Perwakilan GMKI, Viktor Tibul, menyatakan bahwa pemekaran adalah kebutuhan pemerintah pusat, bukan keinginan masyarakat Papua.
“Mayoritas masyarakat Papua menolak pemekaran”, ungkapnya.
Penolakan terhadap kebijakan pemekaran merupakan konsekuensi logis daripada UU Otonomi Khusus Jilid II yang tidak mengakomodasi kebutuhan dan aspirasi masyarakat Papua yang menghendaki apapun kebijakan tentang Papua harus lahir dari daerah, bukan dari pemerintah dan DPR.
Sebagai UU yang mengandung kekhususan (lex specialis) seharusnya kebijakan pemekaran muncul dari masyarakat Papua melalui MRP, bukan dari Pemerintah Pusat dan DPR.
Mendengar berbagai aspirasi tersebut, Yorrys Raweyai menyampaikan pandangan tentang pentingnya pemerintah pusat menyosialisasikan isu-isu dan kebijakan di Papua dengan baik dan intensif. Berbagai perbedaan pandangan tentang UU Otonomi Khusus Jilid II maupun PP turunan dari UU tersebut harus dikomunikasikan dengan baik dan bijak.
Sebab, menurut Yorrys Raweyai, baik pemerintah pusat maupun masyarakat Papua sesungguhnya berkeinginan sama, yakni menghadirkan tatanan kehidupan yang lebih baik dari masa lalu yang terabaikan.
“Diperlukan kesamaan visi dan paradigma tentang bagaimana melihat persoalan secara komprehensif. Kecurigaan-kecurigaan yang selama ini bermunculan telah menjelma menjadi situasi yang kontraprodiktif yang justru menyebabkan masyarakat menjadi pihak yang dikorbankan”, ungkap Yorrys dalam keterangannya di hadapan wartawan, Kamis 10/3/2022.
Yorrys justru memandang pentingnya saat ini untuk berfokus pada penyusunan Perdasi dan Perdasus yang merupakan turunan dari PP yang telah dihasilkan oleh Pemerintah Pusat.
Perdasi dan Perdasus itulah yang nantinya menjadi instrumen sejauh mana penerapan Otonomi Khusus Jilid II berjalan konsisten.
Keduanya pun merupakan rentang kendali bagi masyarakat dan pemerintah untuk secara bersama melihat perkembangan lanjutan dari berbagai hasil kebijakan.
“Sepertihalnya kebijakan pendidikan gratis dari tingkat terendah hingga tertinggi bagi orang asli Papua sebagaimana tercantum dalam PP, mekanismenya harus dijelaskan secara rinci dalam Perdasi dan Perdasus.

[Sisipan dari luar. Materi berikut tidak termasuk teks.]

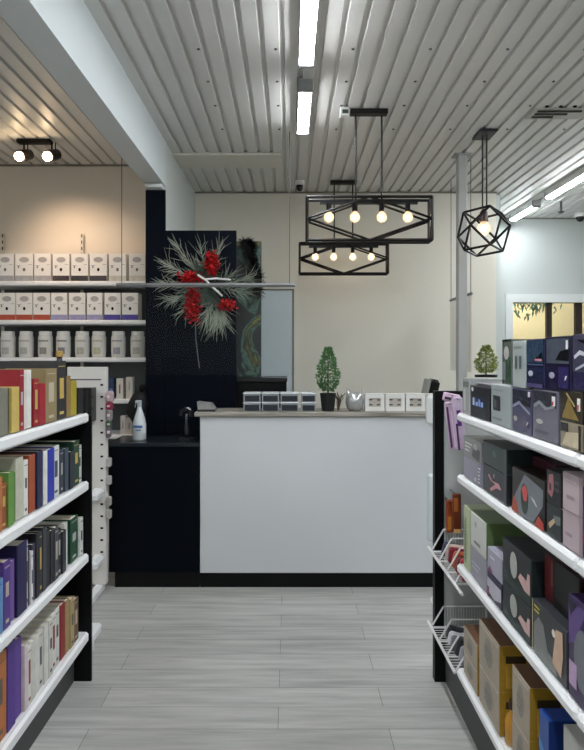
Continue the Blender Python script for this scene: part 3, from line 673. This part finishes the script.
# wire baskets on the right gondola's open end
def basket(zf, zt, label):
    t = thing('wire_basket', (.70, 2.5, zf), label, 'basket', 'white wire baskets')
    X0, XT, XBk = .648, .705, .90; ya, yb_ = 2.345, 2.735; r = .0038
    g = MB(); g.tube((X0, ya - (.10 if zf > .5 else 0), zf), (X0, yb_ + .06, zf), r * 1.6); g.build('front_rail', WIRE, t); MB().tube((XBk, ya, zf), (XBk, yb_, zf), r).build('bottom_rail', WIRE, t); MB().tube((XBk, ya, zt), (XBk, yb_, zt), r).build('top_rail', WIRE, t)
    for y in (2.735, 2.60, 2.47, 2.345):
        g = MB(); g.path([(X0, y, zf), (XT, y, zt), (XBk, y, zt), (XBk, y, zf), (X0, y, zf)], r); g.build('divider', WIRE, t)
    g = MB()
    for k in range(16): x = XT + (XBk - XT) * (k + .5) / 16; g.tube((x, yb_, zf), (x, yb_, zt), .0016, n=4)
    for k in range(18): y = ya + (yb_ - ya) * (k + .5) / 18; g.tube((X0, y, zf), (XBk, y, zf), .0016, n=4)
    tag(g.build('mesh', WIRE, t), kind='stuff')
basket(.60, .70, 'upper white wire basket with red packs at the right gondola end')
basket(.255, .349, 'lower white wire basket with dark packs at the right gondola end')
cl_up = ['#8e1f2c', '#a3323a', '#5c1a24', '#b05a3c', '#7a2230', '#c9b0a8', '#3a3d55']; cl_lo = ['#4a4c56', '#8d9096', '#2c2c34', '#6a6c74', '#c9cbd0', '#35353f']
nm_u = ['dark red', 'bright red', 'maroon', 'rust', 'wine red', 'pale pink', 'slate']; nm_l = ['charcoal', 'silver grey', 'black', 'grey', 'white', 'dark violet']
for cols, nms, zf, w_ in ((cl_up, nm_u, .604, 'upper'), (cl_lo, nm_l, .259, 'lower')):
    for i, (cx_, nn) in enumerate(zip(cols, nms)):
        y = 2.356 + i * .051 + random.uniform(-.003, .003); T = Matrix.Translation((.675 + random.random() * .01, y, zf)) @ Matrix.Rotation(random.uniform(.1, .3), 4, 'Y')
        g = MB().m(M(cx_, .35, var=.35, scale=40)); g.bbox(0, .15, 0, .03, 0, .055 + .02 * random.random(), .008, T); g.m(M('#c8b6b4', .4)).box(.03, .09, -.001, 0, .02, .035, T)
        tag(g.build('snack_pack', None), '%s packet lying in the %s wire basket' % (nn, w_), 'packet', 'packets in the wire baskets')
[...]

Khususnya terkait dengan sumber pendanaan, kebijakan lembaga pendidikan tingginya, dan lain sebagainya. Jika tidak dijelaskan, maka implementasinya akan menuai kesemrawutan akibat ketidaksamaan visi dan misi,” jelas Yorrys dalam.
Yorrys memahami bahwa perubahan kebijakan ini tidaklah mudah dilakukan. Akan banyak penentangan dan penolakanm serta penerimaan. Namun semuanya harus didialogkan dengan komprehensif.
Sebab persoalan Papua bukanlah persoalan baru, namun persoalan yang sudah berlangsung selama rentang waktu puluhan tahun.
Menyelesaikannnya pun tidak mungkin dalam waktu singkat seperti membalik telapak tangan.
Ego-ego sektoral dari sekian banyak kepentingan di Tanah Papua, baik kepentingan kultur, tradisi, budaya, ekonomi hingga politik, harus sedapat mungkin dikomunikasikan dengan baik.
“Memang pelik dan ruwet. Namun tanpa kesadaran dan komunikasi aktif dan intens, kita hanya akan melahirkan persoalan baru di masa yang akan datang. Dan, rakyat Papua-lah yang akan menjadi korban,” pungkas Yorrys.